Another album I wrote a review early this year, musically different but
genuinely beautiful, is the album “Parallel
Aesthetics” by Ivo Perelman and Tyshan Sorey: my advice is to enjoy it in
its full length if you still miss it.
Robertson/Dell/Ramond/Klugel
“Blue Transient” (Nemu)
An intimate
and intriguing journey through the depths of sounds and the visions of these
musicians. Sometimes when I listen to them I ask myself why they’re not put on
the flag by every blog/website/magazine related to experimental music. This is
not nostalgia or carbon copy; this is devotion to an idea of music full of
personal nuances and will to create.
Duck Baker “There’s
No Time Like The Past” (Fulica)
Far from the
deconstructions of musicians like Marc Ribot and Derek Bailey, Baker is one of
the many, too many good underappreciated artisans that silently but with great
love and devotion are leaving us an opus of beauty and truth. This album is a
testimony of how a someone able to create a music rooted into tradition can be
taken as example for other musicians or simple listeners as far as breadth of intention
and clarity of vision.
Tropical
Fuck Storm “Fairyland Codex” (Fire)
If you find
difficult to think of this genre as self-renovating again after last year “Romance”

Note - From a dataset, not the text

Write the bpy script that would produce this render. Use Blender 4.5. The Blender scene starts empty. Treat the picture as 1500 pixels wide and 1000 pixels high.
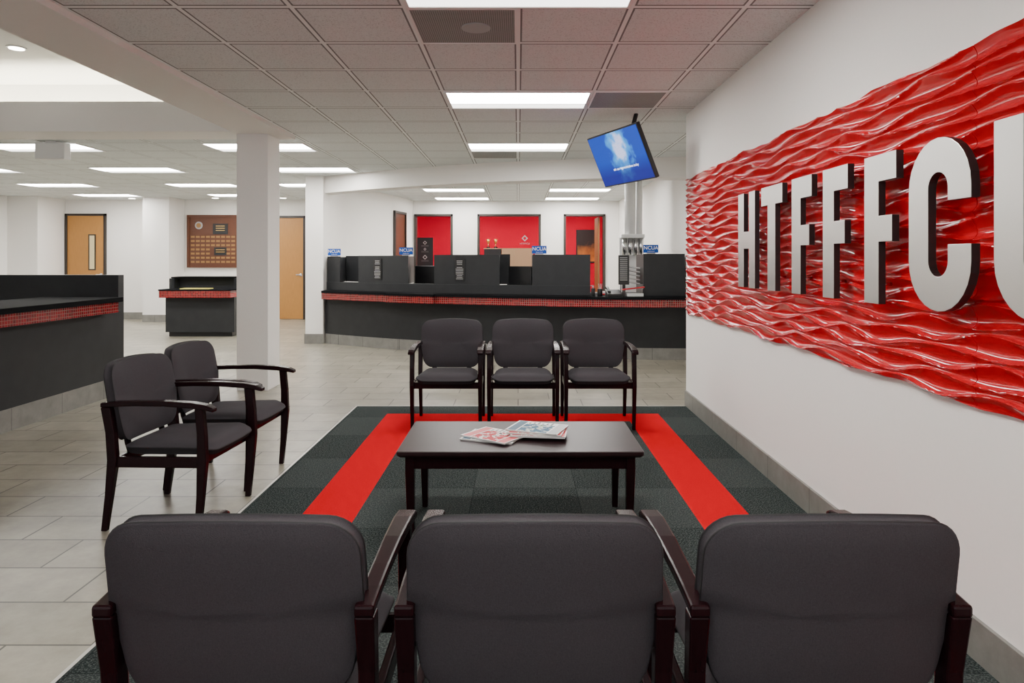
import bpy, bmesh, math, random
from mathutils import Vector, Matrix
random.seed(4)
C = bpy.context.scene.collection
H = 2.73   # ceiling height

# ------------------------------------------------------------------ materials
def new_mat(name):
    m = bpy.data.materials.new(name); m.use_nodes = True
    nt = m.node_tree; nt.nodes.clear()
    out = nt.nodes.new('ShaderNodeOutputMaterial')
    p = nt.nodes.new('ShaderNodeBsdfPrincipled')
    nt.links.new(p.outputs[0], out.inputs[0])
    return m, nt, p
def val(nt, sock, v):
    if isinstance(v, bpy.types.NodeSocket): nt.links.new(v, sock)
    else: sock.default_value = v
def M(nt, op, a, b=0.0, c=None):
    n = nt.nodes.new('ShaderNodeMath'); n.operation = op
    val(nt, n.inputs[0], a); val(nt, n.inputs[1], b)
    if c is not None: val(nt, n.inputs[2], c)
    return n.outputs[0]
def mixc(nt, f, a, b):
    n = nt.nodes.new('ShaderNodeMix'); n.data_type = 'RGBA'
    val(nt, n.inputs[0], f)
    for s, v in ((n.inputs[6], a), (n.inputs[7], b)):
        if isinstance(v, bpy.types.NodeSocket): nt.links.new(v, s)
        else: s.default_value = (*v, 1)
    return n.outputs[2]
def noise(nt, scale, detail=3, vec=None, rough=0.5):
    n = nt.nodes.new('ShaderNodeTexNoise'); n.inputs['Scale'].default_value = scale
    n.inputs['Detail'].default_value = detail; n.inputs['Roughness'].default_value = rough
    if vec is not None: nt.links.new(vec, n.inputs['Vector'])
    return n.outputs[0]
def objco(nt):
    return nt.nodes.new('ShaderNodeTexCoord').outputs['Object']
def pos(nt):
    g = nt.nodes.new('ShaderNodeNewGeometry'); s = nt.nodes.new('ShaderNodeSeparateXYZ')
    nt.links.new(g.outputs['Position'], s.inputs[0]); return g.outputs['Position'], s.outputs
def bump(nt, p, h, strength=0.2, dist=0.01):
    b = nt.nodes.new('ShaderNodeBump'); b.inputs['Strength'].default_value = strength
    b.inputs['Distance'].default_value = dist
    nt.links.new(h, b.inputs['Height']); nt.links.new(b.outputs[0], p.inputs['Normal'])
def simple(name, col, rough=0.5, metal=0.0, var=0.0, nscale=20, bmp=0.0, coat=0.0, stretch=None, emit=0.0, spec=0.5):
    m, nt, p = new_mat(name)
    p.inputs['Roughness'].default_value = rough; p.inputs['Metallic'].default_value = metal
    p.inputs['Specular IOR Level'].default_value = spec
    p.inputs['Coat Weight'].default_value = coat; p.inputs['Coat Roughness'].default_value = 0.08
    vec = objco(nt)
    if stretch:
        mp = nt.nodes.new('ShaderNodeMapping'); mp.inputs['Scale'].default_value = stretch
        nt.links.new(vec, mp.inputs[0]); vec = mp.outputs[0]
    f = noise(nt, nscale, 4, vec)
    lo = tuple(c*(1-var) for c in col); hi = tuple(min(1, c*(1+var)) for c in col)
    c = mixc(nt, f, lo, hi); nt.links.new(c, p.inputs['Base Color'])
    if bmp: bump(nt, p, f, bmp, 0.003)
    if emit:
        p.inputs['Emission Color'].default_value = (*col, 1); p.inputs['Emission Strength'].default_value = emit
    return m
def emis(name, col, s):
    return simple(name, col, 0.6, emit=s)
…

by Fontaines D.C., this album will definitely change your mind. Drums, drum
machines, synths, pedal steel guitars are creating for the listener a wider
landscape, full of the irony and the abrasiveness that is typical of this style
of music. But the creative spark is here to stay, and I think many of you will
get back to this album also in 2026 …
Messa “The Spin”
(Metal Blade)
Messa are
an Italian band (from the suburbs of Treviso if I remember well) who loves to
mix doom metal with jazz guitar licks and harmonies. But the result is different
from a pure melting pot of different styles: in a way only at an attentive
listening you’ll find the single elements melting together. Because the effect
is that of a perfect blend. A small miracle from my country, Messa are a band
worth seeing in live concerts and spanning through its career in order to enjoy
its evolution.
Marc Ribot “Map
Of A Blue City” (New West)
Ribot and
his pals give life to a music that can be put aside of the beautiful folk of people
like Nick Drake, but with a tinge of contemporary electric experimentations and
some Latin nuances (see ‘Daddy’s Trip To Brazil’). There’s also space to put
into music a poem by Allen Ginsberg (‘Sometime Jailhouse Blues’). One of the
major works of Ribot to me, along with Spiritual Unity (with Ribot recreating
with his guitar the music of Albert Ayler) and the famous (for the wrong
reasons) ‘fake-cuban’ albums.
Suede “Antidepressants”
(BMG)
Symmetrical
to last year’s The Cure comeback, and different from the poorly written (in my
opinion) Lebanon Hanover’s “Asylum Lullabies”, this record, released by a major
label, has new obscure nuances the old Suede were completely missing. And if
the album’s cover is inspired by a famous Francis Bacon (the painter) photograph,
the music is more essential and plainer than in the past.
So, these
are the album I enjoyed this year – along with older stuff – and these are my
advices after almost a year of silence with this blog. I don’t know honestly
how much I will write this year 2026. But obviously I’ll keep on listening new
music, and so get ready for new releases like the new album by Wadada Leo Smith
and Ivo Perelman. I still need to listen to this unprecedented collaboration,
but I hope it will be a good sign for all the new alternative and experimental
music that will be released this year.